26 Feb

TBW always used to say “I’m not really fond of Korean food”, when urged to try a new Korean restaurant.  Someone spoke to soon, alright.  Because one fine day,  after touring the new food wing of Alabang Town Center, TBW sits in a Korean restaurant and enjoys…nay…loves everything that is served.

Just like any typical Korean restaurant, Bulgogi Brothers served an array of appetizers endlessly at the beginning of the meal.  TBW probably loved this entree because of the melange of familiar flavors ranging from sweet, spicy, salty to sour and the textures from crunchy to smooth and the play of colors.  All close to home.  Nothing too alien.  Plus we had two servings of each. It was a feast for the eyes, palate and wallet.  Love it!

L-R Hot corn tea...drink all you can. Eat all you can appetizers ranging from salad, sweet potato & pumpkin, kimchi, stewed mushrooms, corn, quail eggs, marble potatoes.

We ordered dumplings with a seafood vegetable salad on the side and spicy tolerable sauce and my only favorite Korean dish (then) chapchae or japchae (sweet potato noodles with bits of beef and vegetables).  A mental note was made not to order these next time as the appetizers were more than enough to satisfy.  Also, TBW has had better chapchae.  The most recent being in Bon Chon (more of this in another post).  The presentation though of both dishes were beautifully executed.

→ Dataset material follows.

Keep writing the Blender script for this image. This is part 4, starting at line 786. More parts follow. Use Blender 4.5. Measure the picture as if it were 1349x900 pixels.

Dumplings with seafood vegetable salad and Bulgogi Brothers version of chapchae.

The Bulgogi Brothers special was recommended by our server.  Glad we followed her as food was very good, had value for money as one order fed 4, and interactive cooking was experienced.  A must try!

L-Bulgogi Brothers special on the menu. R-Actual order. Two types of marinated raw beef portions good for 4 or more together with uncooked mongo sprouts, onion and sweet potato on a grill pan are brought to your table. A flat heated stove top is available on each table where the grill is placed. Server cooks for you and voila...freshly cooked beef and vegies dipped in three types of condiments. Bulgogi after all means grilled meat.

Table top grilling.

The Koreans have definitely invaded our country.  My palate included.  I am now a convert.  I love Korean food… but only at Bulgogi Brothers… for now.


  1. Chris March 14, 2012 at 4:51 am #

    I’ve never had pear in Bulgogi, the Korean cooks I’ve known have always used honey to teempr the bitterness of Sesame Oil, or mixture of other ingredients. However, I think a good substitute for asian (Korean) pears would be Bosc pears. They are crisp, juicy and sweet, as long as they don’t sit around too long. My Korean sister Su’s husband can’t keep his sticky fingers out of her marinating Bulgogi, he prefers to eat it raw after marinnating over night, and he is a good judge as to wether or not it needs more sweetness to cover the bitterness.Try subsituting honey for sugar or other sweetners in Bulgogi, it’s healthier and gives a better flavor!If I was a single man, I could get lost in Korea just traveling around from village to village and sampling all the different varieties and variations of Korean foods.